* [Requirements]: Return exactly the listing's lines, from its first line to the line holding "p = MB(); p.box((-2.53, 22.11, 0), (-2.485, 22.16, BZ-0.002));", ends included.

════════════════

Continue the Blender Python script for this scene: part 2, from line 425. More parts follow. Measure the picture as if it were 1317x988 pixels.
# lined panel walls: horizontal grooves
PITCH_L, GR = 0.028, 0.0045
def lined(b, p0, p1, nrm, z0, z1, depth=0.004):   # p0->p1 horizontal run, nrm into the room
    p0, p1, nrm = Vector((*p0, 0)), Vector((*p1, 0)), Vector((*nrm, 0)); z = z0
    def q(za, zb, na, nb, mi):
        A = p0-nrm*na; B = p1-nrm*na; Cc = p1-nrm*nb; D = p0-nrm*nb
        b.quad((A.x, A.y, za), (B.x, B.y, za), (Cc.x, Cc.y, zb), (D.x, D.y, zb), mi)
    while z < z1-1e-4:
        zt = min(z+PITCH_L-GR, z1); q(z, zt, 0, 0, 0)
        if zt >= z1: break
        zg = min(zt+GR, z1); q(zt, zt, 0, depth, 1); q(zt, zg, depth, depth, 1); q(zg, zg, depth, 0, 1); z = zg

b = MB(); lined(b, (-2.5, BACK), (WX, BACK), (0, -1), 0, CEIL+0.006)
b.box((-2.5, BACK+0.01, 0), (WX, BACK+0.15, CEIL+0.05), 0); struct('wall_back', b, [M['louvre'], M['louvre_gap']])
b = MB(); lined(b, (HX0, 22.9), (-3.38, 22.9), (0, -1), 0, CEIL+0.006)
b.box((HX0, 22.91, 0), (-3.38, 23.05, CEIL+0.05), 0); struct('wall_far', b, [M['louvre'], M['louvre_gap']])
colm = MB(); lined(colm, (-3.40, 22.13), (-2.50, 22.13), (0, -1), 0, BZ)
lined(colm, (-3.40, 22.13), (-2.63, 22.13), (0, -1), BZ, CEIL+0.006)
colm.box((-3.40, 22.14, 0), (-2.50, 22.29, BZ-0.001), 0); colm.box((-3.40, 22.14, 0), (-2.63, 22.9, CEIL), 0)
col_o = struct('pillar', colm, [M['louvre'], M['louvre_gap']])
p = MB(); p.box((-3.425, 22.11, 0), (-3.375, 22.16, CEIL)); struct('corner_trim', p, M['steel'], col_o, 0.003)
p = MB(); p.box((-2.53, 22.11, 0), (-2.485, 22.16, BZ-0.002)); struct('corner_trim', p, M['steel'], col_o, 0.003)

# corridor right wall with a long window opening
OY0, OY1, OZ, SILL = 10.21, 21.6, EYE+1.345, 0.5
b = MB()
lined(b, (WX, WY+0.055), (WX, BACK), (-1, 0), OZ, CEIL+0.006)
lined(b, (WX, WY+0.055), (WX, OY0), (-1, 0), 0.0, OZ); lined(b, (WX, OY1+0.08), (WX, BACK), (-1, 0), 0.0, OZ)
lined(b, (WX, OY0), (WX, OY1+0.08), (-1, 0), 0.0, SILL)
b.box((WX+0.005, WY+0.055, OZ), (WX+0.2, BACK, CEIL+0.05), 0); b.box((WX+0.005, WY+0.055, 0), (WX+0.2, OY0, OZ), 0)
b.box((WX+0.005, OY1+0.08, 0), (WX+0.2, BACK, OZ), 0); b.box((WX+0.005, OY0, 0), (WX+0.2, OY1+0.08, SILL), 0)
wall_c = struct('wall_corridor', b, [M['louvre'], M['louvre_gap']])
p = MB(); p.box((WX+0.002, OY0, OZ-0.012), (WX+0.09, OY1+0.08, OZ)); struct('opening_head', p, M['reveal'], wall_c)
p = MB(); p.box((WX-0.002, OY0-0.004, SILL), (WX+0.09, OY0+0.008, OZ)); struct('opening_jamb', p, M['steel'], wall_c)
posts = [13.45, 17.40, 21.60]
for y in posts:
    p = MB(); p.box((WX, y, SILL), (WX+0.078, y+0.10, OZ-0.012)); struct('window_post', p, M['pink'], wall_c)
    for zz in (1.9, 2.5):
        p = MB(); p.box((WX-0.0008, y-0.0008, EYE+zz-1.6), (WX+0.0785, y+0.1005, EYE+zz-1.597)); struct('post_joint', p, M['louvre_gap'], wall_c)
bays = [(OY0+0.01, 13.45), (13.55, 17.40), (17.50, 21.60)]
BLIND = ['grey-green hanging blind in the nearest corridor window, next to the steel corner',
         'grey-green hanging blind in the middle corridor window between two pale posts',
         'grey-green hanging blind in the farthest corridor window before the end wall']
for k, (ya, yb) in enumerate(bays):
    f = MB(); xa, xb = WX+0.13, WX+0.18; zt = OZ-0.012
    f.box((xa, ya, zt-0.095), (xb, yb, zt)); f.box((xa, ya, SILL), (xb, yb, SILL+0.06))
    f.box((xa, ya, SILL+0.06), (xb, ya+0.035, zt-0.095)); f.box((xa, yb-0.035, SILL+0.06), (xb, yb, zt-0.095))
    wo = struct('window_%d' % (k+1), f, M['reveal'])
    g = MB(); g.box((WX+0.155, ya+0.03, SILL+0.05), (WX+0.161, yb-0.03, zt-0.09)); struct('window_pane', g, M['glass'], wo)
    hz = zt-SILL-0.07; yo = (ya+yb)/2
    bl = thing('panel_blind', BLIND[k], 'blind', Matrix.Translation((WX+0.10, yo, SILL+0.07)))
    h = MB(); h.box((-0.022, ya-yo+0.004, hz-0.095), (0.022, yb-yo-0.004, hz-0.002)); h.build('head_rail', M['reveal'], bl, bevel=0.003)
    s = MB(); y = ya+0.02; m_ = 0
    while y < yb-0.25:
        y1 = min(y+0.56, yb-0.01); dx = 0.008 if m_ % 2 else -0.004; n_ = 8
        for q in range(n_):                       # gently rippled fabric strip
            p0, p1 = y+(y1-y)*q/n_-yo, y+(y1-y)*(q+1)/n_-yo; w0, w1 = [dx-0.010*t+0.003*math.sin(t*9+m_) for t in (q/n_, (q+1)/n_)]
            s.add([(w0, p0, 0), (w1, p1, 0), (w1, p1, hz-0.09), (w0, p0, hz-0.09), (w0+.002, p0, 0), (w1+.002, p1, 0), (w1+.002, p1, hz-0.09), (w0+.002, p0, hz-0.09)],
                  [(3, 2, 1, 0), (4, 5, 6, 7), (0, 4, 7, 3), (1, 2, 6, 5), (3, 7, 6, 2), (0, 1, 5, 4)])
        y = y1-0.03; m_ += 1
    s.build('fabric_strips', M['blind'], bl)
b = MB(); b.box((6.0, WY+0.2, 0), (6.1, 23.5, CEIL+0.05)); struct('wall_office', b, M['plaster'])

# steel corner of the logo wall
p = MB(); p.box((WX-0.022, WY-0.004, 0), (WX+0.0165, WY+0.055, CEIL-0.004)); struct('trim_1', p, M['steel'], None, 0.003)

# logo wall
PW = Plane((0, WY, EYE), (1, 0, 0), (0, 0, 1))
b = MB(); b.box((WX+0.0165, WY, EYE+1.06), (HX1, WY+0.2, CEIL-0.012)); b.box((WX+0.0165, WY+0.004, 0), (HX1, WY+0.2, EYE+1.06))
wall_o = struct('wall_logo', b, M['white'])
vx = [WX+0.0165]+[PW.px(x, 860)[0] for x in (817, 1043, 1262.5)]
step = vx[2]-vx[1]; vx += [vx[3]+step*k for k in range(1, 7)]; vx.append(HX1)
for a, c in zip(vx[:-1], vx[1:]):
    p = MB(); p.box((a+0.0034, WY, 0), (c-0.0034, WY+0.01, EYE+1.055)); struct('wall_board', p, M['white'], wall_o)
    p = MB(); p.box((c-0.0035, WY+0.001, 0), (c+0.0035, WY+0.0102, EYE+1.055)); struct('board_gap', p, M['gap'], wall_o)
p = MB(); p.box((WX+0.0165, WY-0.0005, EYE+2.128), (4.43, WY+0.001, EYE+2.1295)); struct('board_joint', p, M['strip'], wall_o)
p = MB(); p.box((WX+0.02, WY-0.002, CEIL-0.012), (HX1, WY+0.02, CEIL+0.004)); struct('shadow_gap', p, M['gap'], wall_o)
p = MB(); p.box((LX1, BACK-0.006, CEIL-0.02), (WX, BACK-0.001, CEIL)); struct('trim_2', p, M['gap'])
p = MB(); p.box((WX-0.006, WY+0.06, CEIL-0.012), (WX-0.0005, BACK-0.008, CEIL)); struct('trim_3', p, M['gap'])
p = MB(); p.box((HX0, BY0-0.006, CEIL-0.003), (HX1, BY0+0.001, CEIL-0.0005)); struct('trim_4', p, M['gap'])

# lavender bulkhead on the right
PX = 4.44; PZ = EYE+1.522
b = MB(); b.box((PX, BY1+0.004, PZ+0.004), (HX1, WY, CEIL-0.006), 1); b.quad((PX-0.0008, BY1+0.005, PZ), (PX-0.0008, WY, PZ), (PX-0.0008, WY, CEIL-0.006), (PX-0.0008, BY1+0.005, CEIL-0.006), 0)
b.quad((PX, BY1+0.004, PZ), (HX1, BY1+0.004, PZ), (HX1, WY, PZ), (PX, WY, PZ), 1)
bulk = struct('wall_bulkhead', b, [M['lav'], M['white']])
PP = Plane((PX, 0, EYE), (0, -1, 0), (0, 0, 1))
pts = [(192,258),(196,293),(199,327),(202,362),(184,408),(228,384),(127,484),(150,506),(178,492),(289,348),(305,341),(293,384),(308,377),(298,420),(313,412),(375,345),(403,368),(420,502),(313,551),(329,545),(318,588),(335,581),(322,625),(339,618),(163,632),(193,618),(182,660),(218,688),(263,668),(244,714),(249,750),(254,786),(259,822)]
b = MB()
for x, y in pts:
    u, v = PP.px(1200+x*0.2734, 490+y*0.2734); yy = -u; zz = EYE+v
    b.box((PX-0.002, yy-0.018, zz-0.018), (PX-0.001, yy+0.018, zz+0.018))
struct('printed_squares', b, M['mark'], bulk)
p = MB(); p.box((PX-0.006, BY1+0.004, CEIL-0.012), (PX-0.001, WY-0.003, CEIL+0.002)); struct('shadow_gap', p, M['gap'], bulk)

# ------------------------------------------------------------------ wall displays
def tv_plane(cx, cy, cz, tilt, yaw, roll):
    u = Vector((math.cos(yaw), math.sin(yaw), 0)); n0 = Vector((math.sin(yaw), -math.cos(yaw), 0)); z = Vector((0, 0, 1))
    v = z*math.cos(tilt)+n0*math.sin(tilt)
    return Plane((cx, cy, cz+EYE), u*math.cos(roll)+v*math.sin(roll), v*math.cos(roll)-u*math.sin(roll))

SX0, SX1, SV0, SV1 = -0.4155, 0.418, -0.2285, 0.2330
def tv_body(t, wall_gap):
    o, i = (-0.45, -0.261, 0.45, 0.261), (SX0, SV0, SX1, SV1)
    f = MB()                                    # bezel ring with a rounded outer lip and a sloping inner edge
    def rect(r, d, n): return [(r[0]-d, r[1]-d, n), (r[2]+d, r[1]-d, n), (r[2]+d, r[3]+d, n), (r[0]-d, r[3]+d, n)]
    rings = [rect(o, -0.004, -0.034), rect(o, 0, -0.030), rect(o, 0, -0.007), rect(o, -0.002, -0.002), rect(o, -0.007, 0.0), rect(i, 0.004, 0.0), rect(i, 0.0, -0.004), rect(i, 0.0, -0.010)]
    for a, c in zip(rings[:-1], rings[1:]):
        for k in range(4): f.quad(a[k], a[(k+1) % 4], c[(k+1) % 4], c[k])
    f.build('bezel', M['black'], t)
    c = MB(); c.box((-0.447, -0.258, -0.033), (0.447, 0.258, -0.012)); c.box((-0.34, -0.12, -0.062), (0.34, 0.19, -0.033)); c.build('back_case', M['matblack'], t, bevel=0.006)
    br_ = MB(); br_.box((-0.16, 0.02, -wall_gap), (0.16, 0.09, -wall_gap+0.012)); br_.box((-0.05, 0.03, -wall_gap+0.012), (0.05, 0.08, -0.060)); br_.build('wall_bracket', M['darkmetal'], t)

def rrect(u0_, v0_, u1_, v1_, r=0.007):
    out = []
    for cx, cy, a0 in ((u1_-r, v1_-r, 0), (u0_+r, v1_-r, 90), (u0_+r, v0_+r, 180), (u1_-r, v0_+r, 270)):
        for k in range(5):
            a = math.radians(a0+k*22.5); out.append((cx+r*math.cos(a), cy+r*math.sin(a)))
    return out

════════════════

* [Worked solution]:
Continue the Blender Python script for this scene: part 2, from line 425. More parts follow. Measure the picture as if it were 1317x988 pixels.
# lined panel walls: horizontal grooves
PITCH_L, GR = 0.028, 0.0045
def lined(b, p0, p1, nrm, z0, z1, depth=0.004):   # p0->p1 horizontal run, nrm into the room
    p0, p1, nrm = Vector((*p0, 0)), Vector((*p1, 0)), Vector((*nrm, 0)); z = z0
    def q(za, zb, na, nb, mi):
        A = p0-nrm*na; B = p1-nrm*na; Cc = p1-nrm*nb; D = p0-nrm*nb
        b.quad((A.x, A.y, za), (B.x, B.y, za), (Cc.x, Cc.y, zb), (D.x, D.y, zb), mi)
    while z < z1-1e-4:
        zt = min(z+PITCH_L-GR, z1); q(z, zt, 0, 0, 0)
        if zt >= z1: break
        zg = min(zt+GR, z1); q(zt, zt, 0, depth, 1); q(zt, zg, depth, depth, 1); q(zg, zg, depth, 0, 1); z = zg

b = MB(); lined(b, (-2.5, BACK), (WX, BACK), (0, -1), 0, CEIL+0.006)
b.box((-2.5, BACK+0.01, 0), (WX, BACK+0.15, CEIL+0.05), 0); struct('wall_back', b, [M['louvre'], M['louvre_gap']])
b = MB(); lined(b, (HX0, 22.9), (-3.38, 22.9), (0, -1), 0, CEIL+0.006)
b.box((HX0, 22.91, 0), (-3.38, 23.05, CEIL+0.05), 0); struct('wall_far', b, [M['louvre'], M['louvre_gap']])
colm = MB(); lined(colm, (-3.40, 22.13), (-2.50, 22.13), (0, -1), 0, BZ)
lined(colm, (-3.40, 22.13), (-2.63, 22.13), (0, -1), BZ, CEIL+0.006)
colm.box((-3.40, 22.14, 0), (-2.50, 22.29, BZ-0.001), 0); colm.box((-3.40, 22.14, 0), (-2.63, 22.9, CEIL), 0)
col_o = struct('pillar', colm, [M['louvre'], M['louvre_gap']])
p = MB(); p.box((-3.425, 22.11, 0), (-3.375, 22.16, CEIL)); struct('corner_trim', p, M['steel'], col_o, 0.003)
p = MB(); p.box((-2.53, 22.11, 0), (-2.485, 22.16, BZ-0.002)); struct('corner_trim', p, M['steel'], col_o, 0.003)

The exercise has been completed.